I cant find the Average Force exerted, help please?

[Aenion]

Homework Statement

A 75Kg man jumps from a window 1.0m above the side walk.

if the man jumps with his knees and ankles locked, the only cushion for his fall is approximately 0.50cm in the pads of his feet. Calculate the average force exerted on him by the ground in this situation.

I've tried many ways to get the answer but i seem to get quite there. I know the answer is 1.5 X 10^5

 

[PhanthomJay]

Which ways have you tried? Please show one of them, using energy methods or Newtons's laws and the kinematic equations. Welcome to PF!

 

[Aenion]

Well I thought maybe at fist i could use the work-Kinetic energy thm. and solve for the force but the force i was solving by using F(delta X) = 1/2MVf^2 was the force of the man on the ground (726N). Then i looked at it if the man was standing stationary on the ground he would then be currently at an equilibrium. So I concluded that the ground must have exerted a force of 726N plus the amt. of force exerted on the .005m of cushion on his feet.

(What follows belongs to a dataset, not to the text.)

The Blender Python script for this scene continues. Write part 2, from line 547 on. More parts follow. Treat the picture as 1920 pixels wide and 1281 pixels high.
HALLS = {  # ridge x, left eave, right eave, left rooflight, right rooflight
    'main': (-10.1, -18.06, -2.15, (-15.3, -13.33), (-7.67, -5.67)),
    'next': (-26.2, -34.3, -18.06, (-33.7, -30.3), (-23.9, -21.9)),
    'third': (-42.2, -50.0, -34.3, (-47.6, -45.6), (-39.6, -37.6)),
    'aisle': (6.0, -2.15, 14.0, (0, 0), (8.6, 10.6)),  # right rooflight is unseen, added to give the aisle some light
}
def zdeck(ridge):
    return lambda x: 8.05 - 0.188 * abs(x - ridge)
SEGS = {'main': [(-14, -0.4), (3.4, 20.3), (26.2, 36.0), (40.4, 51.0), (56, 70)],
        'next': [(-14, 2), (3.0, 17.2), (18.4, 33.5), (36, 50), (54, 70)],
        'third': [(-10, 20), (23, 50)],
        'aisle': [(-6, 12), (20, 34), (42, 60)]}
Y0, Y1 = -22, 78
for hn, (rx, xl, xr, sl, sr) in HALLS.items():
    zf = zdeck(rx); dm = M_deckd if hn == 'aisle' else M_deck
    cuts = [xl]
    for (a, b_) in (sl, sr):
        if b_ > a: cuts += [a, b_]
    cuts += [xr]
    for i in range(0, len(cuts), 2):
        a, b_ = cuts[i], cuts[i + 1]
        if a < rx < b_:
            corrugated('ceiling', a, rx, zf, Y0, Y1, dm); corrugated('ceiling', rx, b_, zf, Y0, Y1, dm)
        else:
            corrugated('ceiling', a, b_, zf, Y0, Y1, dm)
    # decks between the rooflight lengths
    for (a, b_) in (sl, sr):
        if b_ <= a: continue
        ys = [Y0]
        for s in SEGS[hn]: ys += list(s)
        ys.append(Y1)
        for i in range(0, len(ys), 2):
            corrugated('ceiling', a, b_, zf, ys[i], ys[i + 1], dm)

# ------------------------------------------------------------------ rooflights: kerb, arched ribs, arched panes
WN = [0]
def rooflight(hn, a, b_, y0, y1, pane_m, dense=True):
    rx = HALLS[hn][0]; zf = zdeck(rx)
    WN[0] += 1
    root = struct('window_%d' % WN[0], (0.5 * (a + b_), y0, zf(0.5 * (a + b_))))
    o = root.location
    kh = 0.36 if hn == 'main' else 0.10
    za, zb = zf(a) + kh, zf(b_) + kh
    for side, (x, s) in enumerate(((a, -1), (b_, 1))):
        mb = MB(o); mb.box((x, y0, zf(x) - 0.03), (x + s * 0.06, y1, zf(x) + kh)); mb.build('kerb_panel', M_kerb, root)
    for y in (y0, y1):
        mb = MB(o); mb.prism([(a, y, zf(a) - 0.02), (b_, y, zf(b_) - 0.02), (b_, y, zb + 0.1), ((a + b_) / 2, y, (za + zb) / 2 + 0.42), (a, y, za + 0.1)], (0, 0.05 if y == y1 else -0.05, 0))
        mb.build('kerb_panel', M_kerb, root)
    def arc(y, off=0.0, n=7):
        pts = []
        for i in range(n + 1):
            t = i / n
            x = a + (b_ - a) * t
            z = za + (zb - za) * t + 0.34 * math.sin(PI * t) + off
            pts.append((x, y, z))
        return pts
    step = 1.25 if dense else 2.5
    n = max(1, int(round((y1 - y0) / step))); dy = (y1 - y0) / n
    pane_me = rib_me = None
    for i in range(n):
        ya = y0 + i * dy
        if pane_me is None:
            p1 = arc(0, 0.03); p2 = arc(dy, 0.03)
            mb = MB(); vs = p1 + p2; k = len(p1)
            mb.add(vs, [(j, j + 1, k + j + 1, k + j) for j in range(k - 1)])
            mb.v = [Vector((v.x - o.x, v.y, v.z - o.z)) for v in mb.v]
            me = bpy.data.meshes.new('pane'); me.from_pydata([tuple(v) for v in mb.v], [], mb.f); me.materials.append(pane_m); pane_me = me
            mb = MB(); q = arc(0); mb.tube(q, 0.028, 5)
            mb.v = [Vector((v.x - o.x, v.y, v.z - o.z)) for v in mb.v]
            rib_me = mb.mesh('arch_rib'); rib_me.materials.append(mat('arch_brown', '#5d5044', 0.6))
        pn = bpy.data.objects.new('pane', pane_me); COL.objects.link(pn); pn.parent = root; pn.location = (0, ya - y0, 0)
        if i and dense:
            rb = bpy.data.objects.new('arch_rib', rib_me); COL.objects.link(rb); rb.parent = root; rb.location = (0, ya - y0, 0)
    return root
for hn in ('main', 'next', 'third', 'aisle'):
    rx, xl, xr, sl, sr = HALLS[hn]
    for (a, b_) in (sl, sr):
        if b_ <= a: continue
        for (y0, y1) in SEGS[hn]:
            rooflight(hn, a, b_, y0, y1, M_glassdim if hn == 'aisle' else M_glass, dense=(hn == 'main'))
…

now I just don't know how to add in the amt. of force used on the cushion.

and thanks it seems like a wonderful site ^^

 

[PhanthomJay]

Well I thought maybe at fist i could use the work-Kinetic energy thm. and solve for the force but the force i was solving by using F(delta X) = 1/2MVf^2 was the force of the man on the ground (726N). Then i looked at it if the man was standing stationary on the ground he would then be currently at an equilibrium. So I concluded that the ground must have exerted a force of 726N plus the amt. of force exerted on the .005m of cushion on his feet.

now I just don't know how to add in the amt. of force used on the cushion.

and thanks it seems like a wonderful site ^^

You can use the work energy theorem if you apply it correctly, but are you familiar with the more general conservation of total energy principle? When using the work energy theorem, you need to consider the work done by all forces, including gravity and the ground contact forces, starting at the beginning when the man jumps, and ending after he comes to a stop. When using conservation of energy, with the same beginning and end points, then the work done by gravity is already built into the equation in PE terms, so you just need to calculate work done by the ground contact force.

 

[Aenion]

You can use the work energy theorem if you apply it correctly, but are you familiar with the more general conservation of total energy principle? When using the work energy theorem, you need to consider the work done by all forces, including gravity and the ground contact forces, starting at the beginning when the man jumps, and ending after he comes to a stop. When using conservation of energy, with the same beginning and end points, then the work done by gravity is already built into the equation in PE terms, so you just need to calculate work done by the ground contact force.

Yes I believe I am are you talking about PEi + KEi = PEf + KEf ?
but i do see what you are saying and how i didnt account for the work done by the ground.
In order to find the force exerted by the ground though isn't it possible for me to set the man's force of 726N equal to the work done by the ground (726N = Fgr(delta X))

726N = Fgr(.005m)
726/.005 = Fgr
145200N = Fgr​

which you can round to 1.5 X 10^5

 

[PhanthomJay]

Yes I believe I am are you talking about PEi + KEi = PEf + KEf ?

When forces besides gravity are acting, W_ground + PEi + KEi = PEf + KEf

but i do see what you are saying and how i didnt account for the work done by the ground.
In order to find the force exerted by the ground though isn't it possible for me to set the man's force of 726N equal to the work done by the ground (726N = Fgr(delta X))

726N = Fgr(.005m)
726/.005 = Fgr
145200N = Fgr​

which you can round to 1.5 X 10^5

I don't know where your 726 N comes from, and you can't set force equal to work, they are different units. And you are not looking for the work done by the man, you are looking for the work done on the man. If you use the Work-Energy theorem, then W_gravity + W_ground = KE_final - KE_initial, where the KE terms are zero at the beginning and end of the motion.

 

[Aenion]

No, I'm sorry your right i meant Wman = WGround

Which would then still be

Wman = Wground
726N(1m) = Fground(.005m)
726/.005 = Fground
145200 = Fground

and that can be rounded to 1.5 X 10^5

Which after i Re read your comment i saw that you had already stated that the work of the man is equal to the work of the ground

Thank you very much for your help on this ^^

 

[PhanthomJay]

OK, but the work done by gravity on the man is 75(9.8)(1.005) = 739 joules, making the average force of the ground on him 1.478 X 10^5 J, which rounds to the correct answer.